UKRAINE’s Volodymyr Zelensky proposed a face-to-face meeting with Vladimir Putin in a rare open letter to the Russian leader Thursday, shortly after the Kremlin chief had conceded Moscow needed to strengthen its air defences following a spate of Ukrainian attacks.
US President Donald Trump, who has pushed both sides to end the conflict and boasted he could end the war within a day of taking office, said a face-to-face Putin-Zelensky meeting would be “great”, but pushed both sides to compromise.
The Kremlin said Putin had not yet been shown the letter, but that Zelensky could meet Putin in Moscow “any time”, a proposal that the Ukrainian leader preemptively ruled out in his letter.
“Ukraine proposes ending this war through direct engagement between us—and you. I am proposing a meeting,” Zelensky said in the letter.
“I propose to set a clear date for such a meeting,” he said.
“Ukraine is ready for a full ceasefire for the duration of the negotiations,” he added.

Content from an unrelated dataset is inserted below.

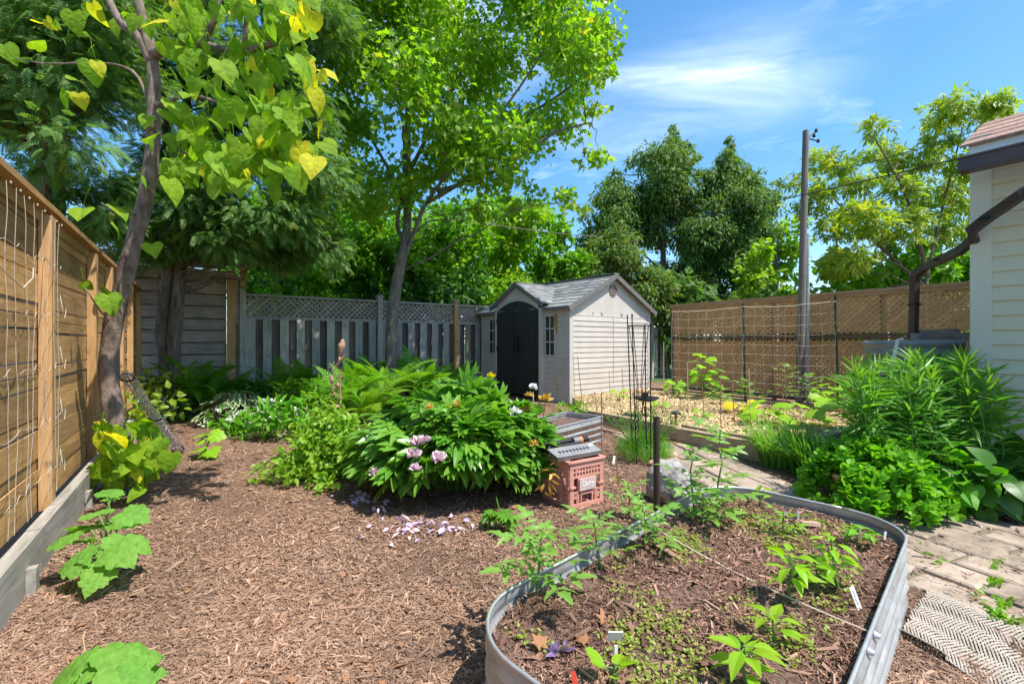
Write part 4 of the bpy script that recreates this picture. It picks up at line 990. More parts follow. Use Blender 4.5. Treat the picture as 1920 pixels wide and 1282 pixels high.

Zelensky published the letter a day after Ukrainian drones hit Saint Petersburg, as Putin’s home city hosted a major international economic forum this week.
The Ukrainian leader has repeatedly called for a meeting with the ex-KGB spy, saying only face-to-face talks will yield an agreement on territory.
Direct addresses from Zelensky to the Russian leader are rare.
Trump, who has faced criticism for berating Zelensky in the White House last year on the one hand while inviting Putin to a summit in Alaska with the other, said he was “glad that they’re maybe talking about meeting”.
“I think we had a lot to do with it,” he told reporters in the Oval Office—the scene of his clash with the Ukrainian leader.
“I think it would be great if they met. They should — get it done.”
Months of US-led negotiations have failed to bring the sides close to an agreement, with Trump’s attention largely absorbed by the Iran war that the United States and Israel launched more than three months ago.
“They’re going to both make compromises, I suggested those compromises, and you know, we’ve had a lot to do with it,” Trump said of Ukraine and Russia, without specifying.
Russia, which invaded in 2022, has demanded Ukraine pull out of its eastern Donbas region — large parts of which Kyiv’s army still controls—as a precondition to peace talks.